Z takich typowych rzeczy do zrobienia w tak starym aucie, to m.in.:
- wszystkie tuleje i mimośrody z tyłu, auto na pewno już nie trzyma geometrii
- w tej cenie zakupu zwykle opony do wymiany
- często do wymiany cały komplet hamulców wraz z tarczami
- rozrządstandardowo
- chłodnica jeśli nie była wymieniona to zaraz będzie do wymiany - typowa usterka, w obu galantach mi się rozszczelniła po 14 latach, co i tak jest super wynikiem
- do wymiany coś z przedniego zawieszenia itd...
5k lekką ręką wydasz aby bezpieczenie jeździć. Chyba, że chcesz dołączyć do grupy posiadaczy, dla których liczy się tylko wygląd i najważniejsze są alu, nawet jeśli stoją na starych kapciach.
W przypadku tej kwoty lepsze będzie auto technicznie sprawne, a gorzej wyglądające, np ze źle spasowanymi elementami.
carbon11 - 10-04-2014, 08:24
Owczar napisał/a: |
Nie da się kupić dobrego galanta w tej cenie. Ten po prostu jest wart tej kasy i tyle.
|
Dobrze gada polać mu
jezozwierz bez urazy na prawdę ,albo zwiększ budżet o ile to możliwe albo zmień markę ,bo za te pieniążki możesz znienawidzić Galanta .

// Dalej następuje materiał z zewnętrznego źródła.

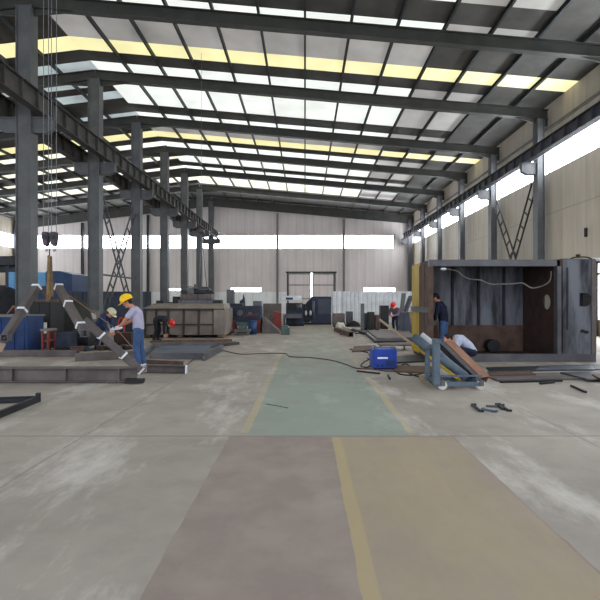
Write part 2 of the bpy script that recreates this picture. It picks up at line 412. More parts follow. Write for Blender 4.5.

jezozwierz - 10-04-2014, 11:31
Dzięki za rady, spoko - nie mam urazy. Dalej czegoś szukam, i tak jak pisałem niekoniecznie Galanta i niekoniecznie z gazem. Budżet nieco mogę zwiększyć, ale jeśli ma to sens, bo w przypadku tego auta wg mnie nie ma. Jestem świadomy na wymiany pewnych elementów (płyny, klocki itd.), a może nie połowy samochodu W tym przypadku jest duża szansa, że auto może zostawiać 3 ślady i jest to raczej nieuleczalne i nieopłacalne. Gaz gościowi się raczej zwrócił, bo butla jest w nim od 7 lat, a on jeździ nim 4, więc zakupił go od kogoś 3 letnią instalacją. Jetem ciekaw czy uda mi się sprzedać ten pojazd, nawet za niższą cenę.
Owczar - 10-04-2014, 11:38
jezozwierz napisał/a: | Dzięki za rady, spoko - nie mam urazy. |
Tutaj nikt nie chce Cię urazić, po prostu uświadomić, że za 5k nie kupisz limuzyny średniej klasy w dobrym stanie i nie wymagającej dużego wkładu.
Za 5k można kupić co najwyżej jakiś mały miejski samochód, który będzie w dobrym stanie.
Tutaj możesz poczytać ile to auto kosztuje w utrzymaniu:
http://www.spiderek.za.pl/koszty.html
A tak BTW to ja bym auta z LPG nie kupił. Wolę zagazować samemu. 2/3 instalacji jest źle wystrojonych i źle dobranych. Każdy idzie po najmniejszej linii oporu, a potem auto spala zawory zamiast gazu. Co prawda świadomość jest coraz większa, ale jeszcze te 7 lat temu była tragedia. Inna sprawa, że po 7 latach instalacja wymaga gruntownego przeglądu z regeneracją reduktora włącznie.